Born in London in 1993 and raised in Cincinnati, Ohio, Precious Okoyomon is a Nigerian artist, poet, and chef whose multidisciplinary practice blurs the boundaries between art, nature, and identity. Living and working in New York City, Okoyomon’s creations — spanning sculpture, installation, performance, and poetry — explore the entanglements of race, queerness, divinity, ecology, and colonial memory.
A graduate of Shimer College, Chicago, where they studied pataphysics (the physics of imagination), Okoyomon’s early works began in culinary art. While working at the Michelin-starred Alinea, they developed performance dinners that fused food, ritual, and philosophy — a glimpse of the conceptual intensity that would later define their artistic career.

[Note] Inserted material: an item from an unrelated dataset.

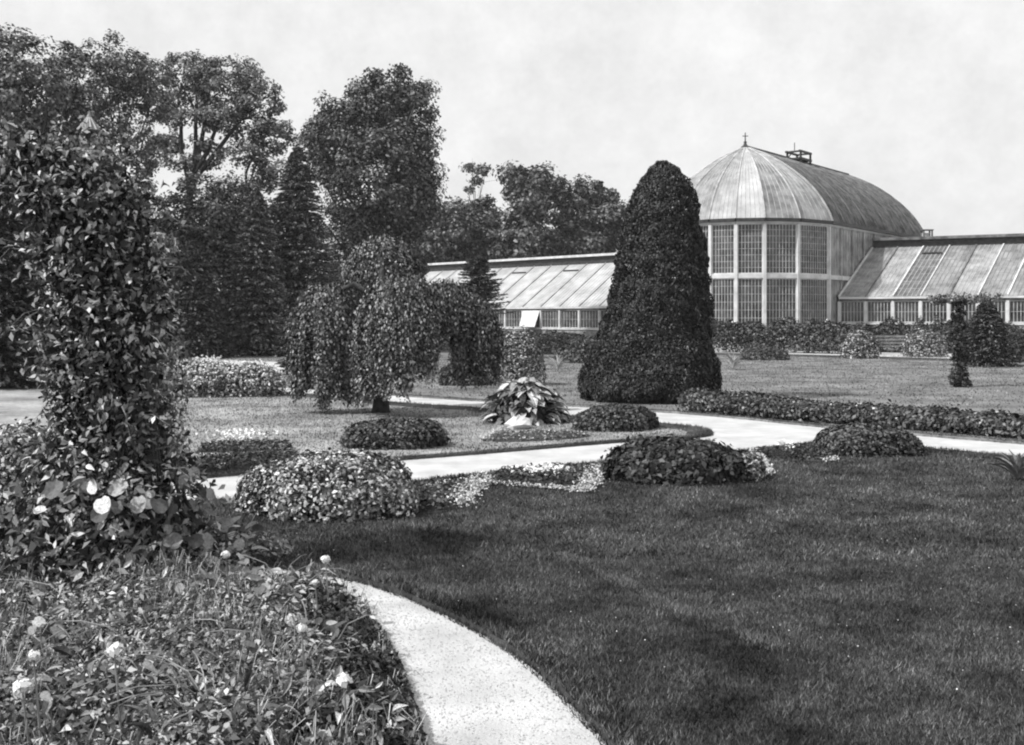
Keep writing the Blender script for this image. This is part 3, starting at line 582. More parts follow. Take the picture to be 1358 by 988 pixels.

Okoyomon’s art is both lyrical and political, addressing how humans and the natural world are racialized, classified, and made to coexist. Their acclaimed installations — from A Drop of Sun Under the Earth (LUMA Westbau, Zurich) to Earthseed (MMK, Frankfurt) — merge living materials like vines, wool, and soil with themes of regeneration, memory, and spiritual mutation.
They’ve exhibited at the Venice Biennale, Institute of Contemporary Arts (London), Palais de Tokyo (Paris), and Aspen Art Museum, among others. In 2021, Okoyomon received both the Frieze Artist Award and the Chanel Next Art Prize, cementing their place among the world’s most vital contemporary artists.
Their literary works — Ajebota (2016) and But Did U Die? (2024) — mirror their visual art: experimental, raw, and metaphysical, probing the Black queer experience through digital-age poetics and ancestral philosophy.
Okoyomon’s ongoing culinary collective, Spiral Theory Test Kitchen, combines queer theory, sensory dining, and social activism, further reflecting their holistic approach to art as lived experience.
Influenced by figures like Eileen Myles, Arthur Jafa, and Rirkrit Tiravanija, Okoyomon’s work imagines liberation not as escape, but as blooming — the wild act of existing freely, like the “beautiful weeds” they celebrate: resistant, radiant, and unkillable.